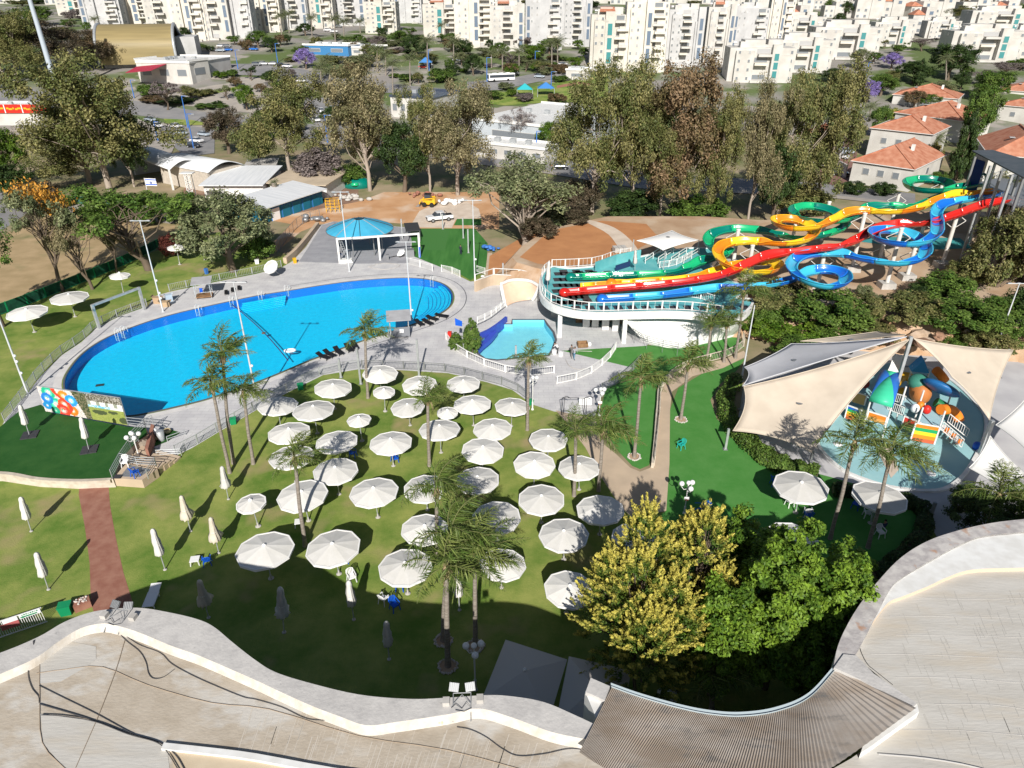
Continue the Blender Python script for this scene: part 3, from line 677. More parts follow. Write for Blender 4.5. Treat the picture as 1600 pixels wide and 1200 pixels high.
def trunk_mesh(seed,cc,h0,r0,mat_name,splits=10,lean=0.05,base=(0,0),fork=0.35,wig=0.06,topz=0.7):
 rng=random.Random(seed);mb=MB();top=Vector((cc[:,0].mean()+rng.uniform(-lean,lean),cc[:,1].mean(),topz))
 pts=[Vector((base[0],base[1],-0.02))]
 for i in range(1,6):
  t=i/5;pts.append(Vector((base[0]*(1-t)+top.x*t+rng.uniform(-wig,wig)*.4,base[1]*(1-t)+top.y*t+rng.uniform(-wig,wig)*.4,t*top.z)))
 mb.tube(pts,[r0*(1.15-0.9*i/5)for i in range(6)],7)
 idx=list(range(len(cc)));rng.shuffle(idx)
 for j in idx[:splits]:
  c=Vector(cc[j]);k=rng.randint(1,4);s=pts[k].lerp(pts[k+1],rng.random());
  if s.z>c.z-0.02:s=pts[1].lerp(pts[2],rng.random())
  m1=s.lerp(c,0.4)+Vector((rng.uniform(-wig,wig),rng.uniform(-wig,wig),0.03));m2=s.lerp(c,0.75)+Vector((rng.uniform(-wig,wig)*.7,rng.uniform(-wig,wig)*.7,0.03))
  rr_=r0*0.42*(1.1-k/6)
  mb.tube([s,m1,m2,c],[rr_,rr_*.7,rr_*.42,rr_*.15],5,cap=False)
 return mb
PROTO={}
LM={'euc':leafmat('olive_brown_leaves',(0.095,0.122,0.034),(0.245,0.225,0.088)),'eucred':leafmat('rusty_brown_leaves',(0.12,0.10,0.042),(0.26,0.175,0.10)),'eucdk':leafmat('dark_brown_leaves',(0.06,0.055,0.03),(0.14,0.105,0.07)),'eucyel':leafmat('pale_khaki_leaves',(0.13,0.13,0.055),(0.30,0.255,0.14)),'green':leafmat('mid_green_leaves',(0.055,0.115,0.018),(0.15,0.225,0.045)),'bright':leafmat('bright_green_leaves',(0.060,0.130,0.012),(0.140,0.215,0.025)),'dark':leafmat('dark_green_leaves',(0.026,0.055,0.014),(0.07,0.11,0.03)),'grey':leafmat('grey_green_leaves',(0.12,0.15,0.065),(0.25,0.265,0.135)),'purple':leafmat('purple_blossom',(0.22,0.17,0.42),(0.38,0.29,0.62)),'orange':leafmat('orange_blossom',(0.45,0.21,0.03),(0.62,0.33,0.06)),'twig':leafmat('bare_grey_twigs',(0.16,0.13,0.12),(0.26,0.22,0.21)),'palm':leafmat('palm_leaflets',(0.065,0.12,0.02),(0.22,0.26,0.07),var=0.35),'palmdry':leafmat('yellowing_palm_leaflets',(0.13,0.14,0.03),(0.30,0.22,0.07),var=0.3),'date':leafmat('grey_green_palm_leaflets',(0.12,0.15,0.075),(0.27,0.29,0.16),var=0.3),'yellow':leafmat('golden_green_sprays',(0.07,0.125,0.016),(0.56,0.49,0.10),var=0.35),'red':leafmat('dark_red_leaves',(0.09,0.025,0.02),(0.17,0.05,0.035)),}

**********

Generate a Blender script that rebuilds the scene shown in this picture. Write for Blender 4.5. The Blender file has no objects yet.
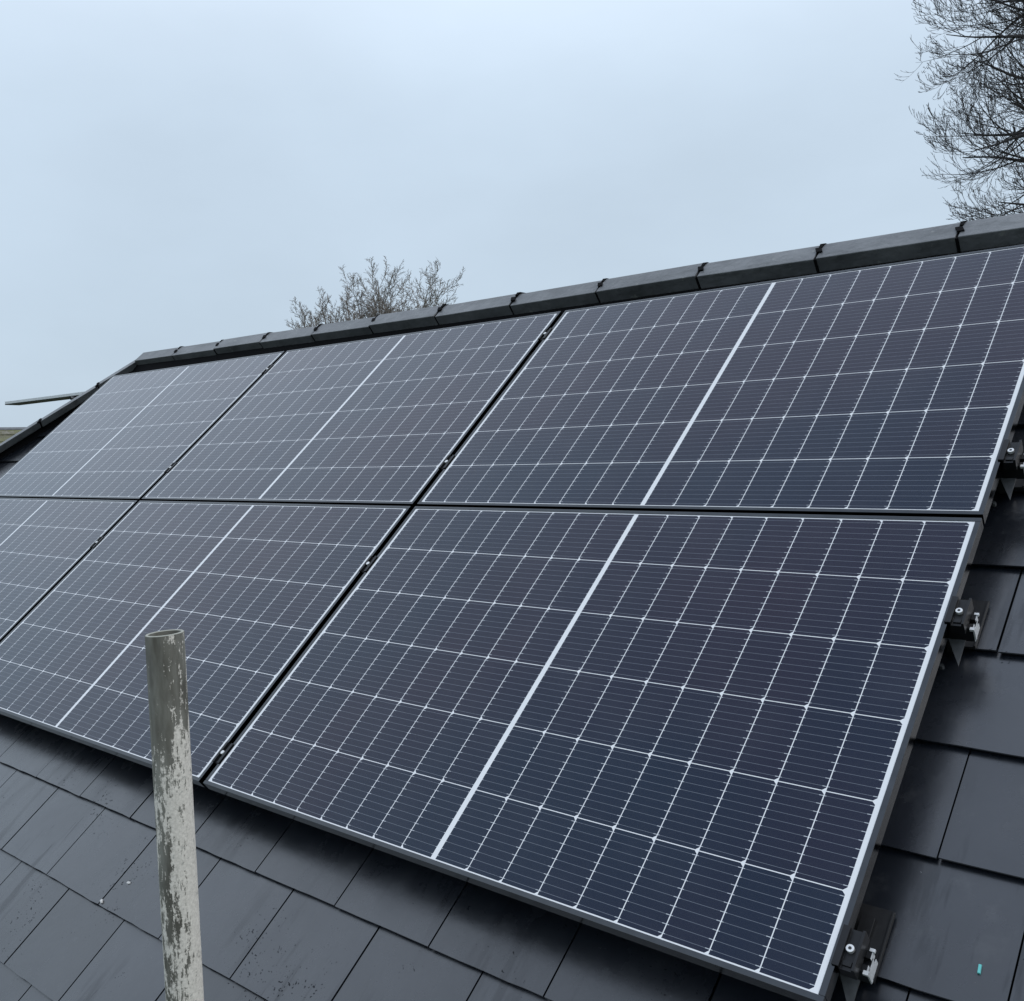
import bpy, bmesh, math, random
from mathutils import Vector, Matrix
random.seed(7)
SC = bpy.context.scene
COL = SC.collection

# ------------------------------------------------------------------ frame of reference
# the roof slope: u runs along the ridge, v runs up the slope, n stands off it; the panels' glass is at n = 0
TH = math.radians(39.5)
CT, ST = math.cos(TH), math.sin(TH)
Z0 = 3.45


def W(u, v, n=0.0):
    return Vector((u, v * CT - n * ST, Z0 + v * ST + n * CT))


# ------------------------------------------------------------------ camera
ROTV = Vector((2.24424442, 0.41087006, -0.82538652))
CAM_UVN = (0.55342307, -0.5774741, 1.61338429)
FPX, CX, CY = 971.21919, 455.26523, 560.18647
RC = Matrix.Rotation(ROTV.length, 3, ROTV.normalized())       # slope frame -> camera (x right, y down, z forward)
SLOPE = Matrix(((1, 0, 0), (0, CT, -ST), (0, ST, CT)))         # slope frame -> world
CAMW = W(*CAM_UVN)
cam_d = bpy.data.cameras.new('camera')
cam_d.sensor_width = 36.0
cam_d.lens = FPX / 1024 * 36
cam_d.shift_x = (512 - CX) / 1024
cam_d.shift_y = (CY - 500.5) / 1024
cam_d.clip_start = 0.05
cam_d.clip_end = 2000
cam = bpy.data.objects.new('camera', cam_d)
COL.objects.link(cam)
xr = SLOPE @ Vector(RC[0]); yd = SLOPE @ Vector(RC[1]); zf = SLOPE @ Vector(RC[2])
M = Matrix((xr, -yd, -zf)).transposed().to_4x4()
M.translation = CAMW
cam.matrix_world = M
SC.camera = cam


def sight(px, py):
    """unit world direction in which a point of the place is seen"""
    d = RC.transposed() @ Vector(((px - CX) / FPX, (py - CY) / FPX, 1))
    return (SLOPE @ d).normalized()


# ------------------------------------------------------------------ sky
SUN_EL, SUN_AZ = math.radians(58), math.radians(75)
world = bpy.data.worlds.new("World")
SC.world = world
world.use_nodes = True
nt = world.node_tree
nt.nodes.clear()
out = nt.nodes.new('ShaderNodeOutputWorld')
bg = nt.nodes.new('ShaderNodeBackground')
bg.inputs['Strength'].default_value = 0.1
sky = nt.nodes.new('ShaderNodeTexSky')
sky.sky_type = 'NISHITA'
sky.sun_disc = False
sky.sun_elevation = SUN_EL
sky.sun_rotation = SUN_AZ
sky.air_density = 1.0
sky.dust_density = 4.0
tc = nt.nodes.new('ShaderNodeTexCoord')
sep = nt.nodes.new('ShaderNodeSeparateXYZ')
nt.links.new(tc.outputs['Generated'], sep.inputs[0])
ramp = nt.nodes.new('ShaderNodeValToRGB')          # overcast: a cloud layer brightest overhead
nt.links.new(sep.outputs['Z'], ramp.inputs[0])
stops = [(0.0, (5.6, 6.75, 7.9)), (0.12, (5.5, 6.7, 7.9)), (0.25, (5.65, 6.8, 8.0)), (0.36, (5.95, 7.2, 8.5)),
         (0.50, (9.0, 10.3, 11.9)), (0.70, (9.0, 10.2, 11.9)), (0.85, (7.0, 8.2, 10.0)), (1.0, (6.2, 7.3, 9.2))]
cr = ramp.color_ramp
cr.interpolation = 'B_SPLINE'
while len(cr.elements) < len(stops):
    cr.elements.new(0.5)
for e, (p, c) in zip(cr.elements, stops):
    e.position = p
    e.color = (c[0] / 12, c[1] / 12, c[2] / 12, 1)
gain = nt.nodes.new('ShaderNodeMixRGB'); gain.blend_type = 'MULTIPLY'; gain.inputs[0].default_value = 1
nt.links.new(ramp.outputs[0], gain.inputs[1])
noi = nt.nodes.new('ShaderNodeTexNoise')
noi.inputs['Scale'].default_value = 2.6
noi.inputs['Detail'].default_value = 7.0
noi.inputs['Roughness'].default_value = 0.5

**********

■ Required task ■
Find every line containing the word "scene", then give the total and nothing more.

■ Result ■
3